▸ What is asked: Wherever the word "objects" shows up in a line, please copy that line.

▸ Source records:
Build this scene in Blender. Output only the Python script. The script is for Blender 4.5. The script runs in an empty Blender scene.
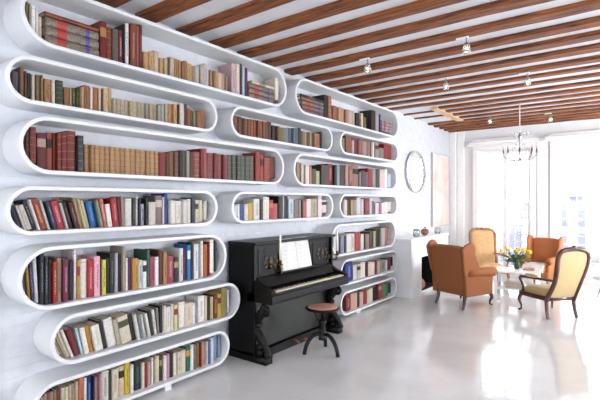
import bpy, bmesh, math, random
from mathutils import Vector, Matrix
random.seed(7)
COL = bpy.context.scene.collection
PI = math.pi
def R(d): return math.radians(d)
# ---------------------------------------------------------------- survey of the room (metres)
F, UV, V0, EYE, D = 447.0, 638.0, 201.5, 1.65, 3.27      # lens, depth vanishing point, horizon, eye height, shelf front at x=-D
TH = math.atan((UV-300)/F); CT, ST = math.cos(TH), math.sin(TH)
WX = -3.55                                              # left wall surface
YB = 10.7                                               # back wall surface
def yz(u, v, d=D):
    z = F*d/(CT*(UV-u))
    return (z-d*ST)/CT, EYE+(V0-v)*z/F
def floor_pt(u, v, h=0.0):
    z = (EYE-h)*F/(v-V0); r = (u-300)/F*z
    return r*CT-z*ST, r*ST+z*CT
# ---------------------------------------------------------------- materials
def lin(c): return c/12.92 if c <= .04045 else ((c+.055)/1.055)**2.4
def hexc(h):
    h = h.lstrip('#'); return tuple(lin(int(h[i:i+2], 16)/255) for i in (0, 2, 4))+(1,)
MC = {}
def mat(name, col, rough=.5, metal=0, var=.06, scale=12, bump=0, coat=0, trans=0, emit=None, alpha=1, ior=1.45):
    if name in MC: return MC[name]
    m = bpy.data.materials.new(name); m.use_nodes = True
    nt = m.node_tree; b = nt.nodes['Principled BSDF']
    c = hexc(col) if isinstance(col, str) else tuple(col)+(1,)
    b.inputs['Roughness'].default_value = rough; b.inputs['Metallic'].default_value = metal
    b.inputs['Coat Weight'].default_value = coat; b.inputs['IOR'].default_value = ior
    b.inputs['Transmission Weight'].default_value = trans; b.inputs['Alpha'].default_value = alpha
    tc = nt.nodes.new('ShaderNodeTexCoord'); n = nt.nodes.new('ShaderNodeTexNoise')
    n.inputs['Scale'].default_value = scale; n.inputs['Detail'].default_value = 5
    nt.links.new(tc.outputs['Object'], n.inputs['Vector'])
    r = nt.nodes.new('ShaderNodeValToRGB')
    r.color_ramp.elements[0].position = .3; r.color_ramp.elements[1].position = .7
    r.color_ramp.elements[0].color = tuple(x*(1-var*2) for x in c[:3])+(1,)
    r.color_ramp.elements[1].color = tuple(min(1, x*(1+var)) for x in c[:3])+(1,)
    nt.links.new(n.outputs['Fac'], r.inputs['Fac']); nt.links.new(r.outputs['Color'], b.inputs['Base Color'])
    if bump:
        bp = nt.nodes.new('ShaderNodeBump'); bp.inputs['Strength'].default_value = bump; bp.inputs['Distance'].default_value = .01
        nt.links.new(n.outputs['Fac'], bp.inputs['Height']); nt.links.new(bp.outputs['Normal'], b.inputs['Normal'])
    if emit: b.inputs['Emission Color'].default_value = hexc(emit[0]); b.inputs['Emission Strength'].default_value = emit[1]
    MC[name] = m; return m
def mix_mat(name, c1, c2, kind='title', rough=.6):
    """two printed colours on one cover: a line of small letter-like marks, cloth fleck, or marbling"""
    if name in MC: return MC[name]
    m = bpy.data.materials.new(name); m.use_nodes = True; nt = m.node_tree; b = nt.nodes['Principled BSDF']
    b.inputs['Roughness'].default_value = rough
    tc = nt.nodes.new('ShaderNodeTexCoord'); mp = nt.nodes.new('ShaderNodeMapping')
    mp.inputs['Scale'].default_value = (1, 130, 170) if kind == 'title' else (40, 60, 60)
    n = nt.nodes.new('ShaderNodeTexNoise'); n.inputs['Scale'].default_value = 1; n.inputs['Detail'].default_value = 2
    r = nt.nodes.new('ShaderNodeValToRGB'); r.color_ramp.interpolation = 'LINEAR'
    a, z = (.47, .53) if kind == 'title' else (.38, .62)
    r.color_ramp.elements[0].position = a; r.color_ramp.elements[0].color = hexc(c1)
    r.color_ramp.elements[1].position = z; r.color_ramp.elements[1].color = hexc(c2)
    nt.links.new(tc.outputs['Object'], mp.inputs['Vector']); nt.links.new(mp.outputs['Vector'], n.inputs['Vector'])
    nt.links.new(n.outputs['Fac'], r.inputs['Fac']); nt.links.new(r.outputs['Color'], b.inputs['Base Color'])
    MC[name] = m; return m
def wood(name, c1, c2, scale=(1, 14, 14), rough=.45, coat=0, bump=.3):
    if name in MC: return MC[name]
    m = bpy.data.materials.new(name); m.use_nodes = True; nt = m.node_tree; b = nt.nodes['Principled BSDF']
    b.inputs['Roughness'].default_value = rough; b.inputs['Coat Weight'].default_value = coat
    tc = nt.nodes.new('ShaderNodeTexCoord'); mp = nt.nodes.new('ShaderNodeMapping'); mp.inputs['Scale'].default_value = scale
    n = nt.nodes.new('ShaderNodeTexNoise'); n.inputs['Scale'].default_value = 3; n.inputs['Detail'].default_value = 8; n.inputs['Distortion'].default_value = .6
    r = nt.nodes.new('ShaderNodeValToRGB')
    r.color_ramp.elements[0].position = .33; r.color_ramp.elements[0].color = hexc(c1)
    r.color_ramp.elements[1].position = .66; r.color_ramp.elements[1].color = hexc(c2)
    bp = nt.nodes.new('ShaderNodeBump'); bp.inputs['Strength'].default_value = bump; bp.inputs['Distance'].default_value = .01
    L = nt.links.new
    L(tc.outputs['Object'], mp.inputs['Vector']); L(mp.outputs['Vector'], n.inputs['Vector']); L(n.outputs['Fac'], r.inputs['Fac'])
    L(r.outputs['Color'], b.inputs['Base Color']); L(n.outputs['Fac'], bp.inputs['Height']); L(bp.outputs['Normal'], b.inputs['Normal'])
    MC[name] = m; return m
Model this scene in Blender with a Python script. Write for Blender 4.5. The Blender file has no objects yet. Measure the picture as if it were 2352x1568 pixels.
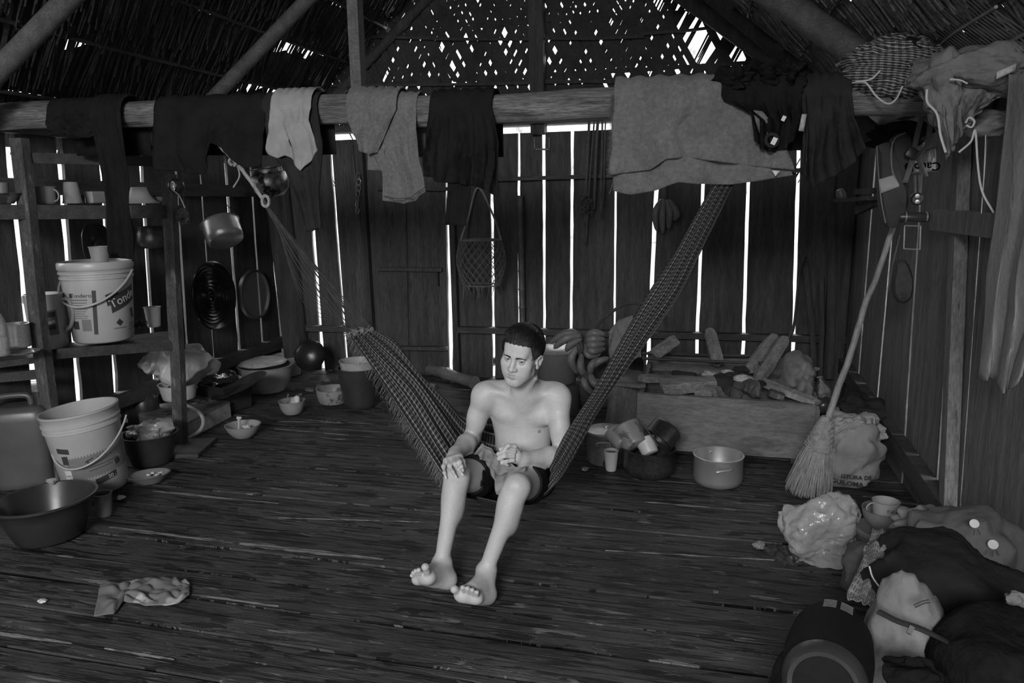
import bpy, bmesh, math, random
import numpy as np
from mathutils import Vector, Matrix, noise as mnoise
random.seed(7); np.random.seed(7)
S = bpy.context.scene; COL = S.collection
# ---------------------------------------------------------------- camera
F = 1700.0; CH = 1.5
yaw, pit, rol = math.radians(14.5), math.radians(10.85), math.radians(0.9)
fw = np.array([-math.sin(yaw)*math.cos(pit), math.cos(yaw)*math.cos(pit), -math.sin(pit)])
r0 = np.array([math.cos(yaw), math.sin(yaw), 0.0]); u0 = np.cross(r0, fw)
rt = math.cos(rol)*r0 - math.sin(rol)*u0; up = np.cross(rt, fw)
CAMP = np.array([0.0, 0.0, CH])
cd = bpy.data.cameras.new('camera'); cam = bpy.data.objects.new('camera', cd); COL.objects.link(cam)
cd.sensor_width = 36; cd.lens = F/2352*36; cd.clip_start = 0.05; cd.clip_end = 200
m = Matrix.Identity(4)
for i in range(3):
    m[i][0] = rt[i]; m[i][1] = up[i]; m[i][2] = -fw[i]; m[i][3] = CAMP[i]
cam.matrix_world = m; S.camera = cam
# ---------------------------------------------------------------- exposure, sky, daylight
S.view_settings.view_transform = 'Standard'; S.view_settings.look = 'None'
S.view_settings.exposure = 0.0; S.view_settings.gamma = 1.0; S.view_settings.use_curve_mapping = False
W = bpy.data.worlds.new('sky'); S.world = W; W.use_nodes = True
nt = W.node_tree; nt.nodes.clear()
wo = nt.nodes.new('ShaderNodeOutputWorld'); bg = nt.nodes.new('ShaderNodeBackground')
tc = nt.nodes.new('ShaderNodeTexCoord'); nz = nt.nodes.new('ShaderNodeTexNoise'); rp = nt.nodes.new('ShaderNodeValToRGB')
nz.inputs['Scale'].default_value = 38; nz.inputs['Detail'].default_value = 6; nz.inputs['Roughness'].default_value = .7
nt.links.new(tc.outputs['Generated'], nz.inputs['Vector']); nt.links.new(nz.outputs['Fac'], rp.inputs['Fac'])
rp.color_ramp.elements[0].position = .36; rp.color_ramp.elements[0].color = (.32, .32, .32, 1)
rp.color_ramp.elements[1].position = .58; rp.color_ramp.elements[1].color = (1, 1, 1, 1)
nt.links.new(rp.outputs['Color'], bg.inputs['Color']); nt.links.new(bg.outputs[0], wo.inputs[0])
bg.inputs['Strength'].default_value = 2.2
def area(name, loc, target, sx, sy, power):
    l = bpy.data.lights.new(name, 'AREA'); l.shape = 'RECTANGLE'; l.size = sx; l.size_y = sy; l.energy = power
    o = bpy.data.objects.new(name, l); COL.objects.link(o); o.location = loc
    d = Vector(target)-Vector(loc); o.rotation_euler = d.to_track_quat('-Z', 'Y').to_euler(); return o
area('daylight_open_front', (-.4, -4.2, 3.3), (-.85, 3.0, .5), 2.0, 1.1, 430)
area('daylight_behind_hut', (-1.3, 9.0, 3.4), (-1.6, 5.0, .6), 5, 3, 700)
area('daylight_right_side', (4.0, 3.2, 2.6), (1.0, 3.4, .3), 4, 2.2, 520)
area('daylight_left_side', (-6.6, 4.2, 2.6), (-3.7, 4.2, .4), 4, 2.2, 520)
# ---------------------------------------------------------------- helpers
XL, XR, YB = -3.72, 1.06, 5.95
def ray(x, y): return fw + rt*((x-1176)/F) - up*((y-784)/F)
def at(x, y, Y): d = ray(x, y); return CAMP + d*(Y/d[1])
def fl(x, y, z=0.0): d = ray(x, y); return CAMP + d*((z-CH)/d[2])
def sx(x, y, X): d = ray(x, y); return CAMP + d*(X/d[0])
def V(*a): return np.array(a, float)
def nrm(v): v = np.asarray(v, float); return v/(np.linalg.norm(v)+1e-12)
def frame(d, upv=(0, 0, 1)):
    z = nrm(d); x = np.cross(upv, z)
    if np.linalg.norm(x) < 1e-4: x = np.cross((0, 1, 0), z)
    x = nrm(x); return x, np.cross(z, x), z
def rotm(rx=0, ry=0, rz=0):
    from mathutils import Euler
    return np.array(Euler((math.radians(rx), math.radians(ry), math.radians(rz))).to_matrix())
MATS = {}
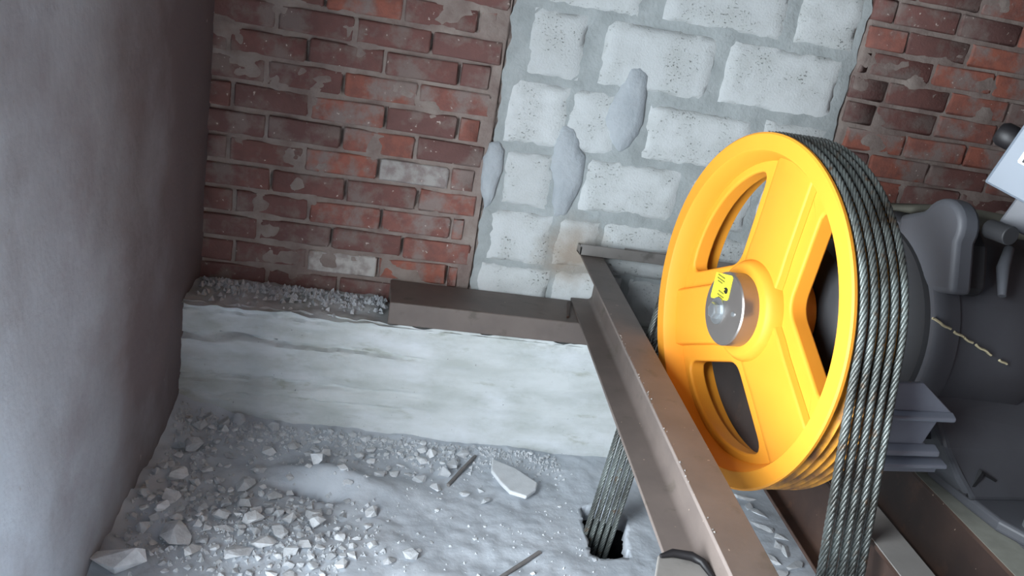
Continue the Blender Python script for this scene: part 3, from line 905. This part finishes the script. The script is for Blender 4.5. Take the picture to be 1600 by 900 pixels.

▸ Full response:
Model this scene in Blender with a Python script. Write for Blender 4.5. The Blender file has no objects yet. Measure the picture as if it were 2352x1568 pixels.
cd = bpy.data.cameras.new('camera'); cam = bpy.data.objects.new('camera', cd); COL.objects.link(cam)
    o = bpy.data.objects.new(name, l); COL.objects.link(o); o.location = loc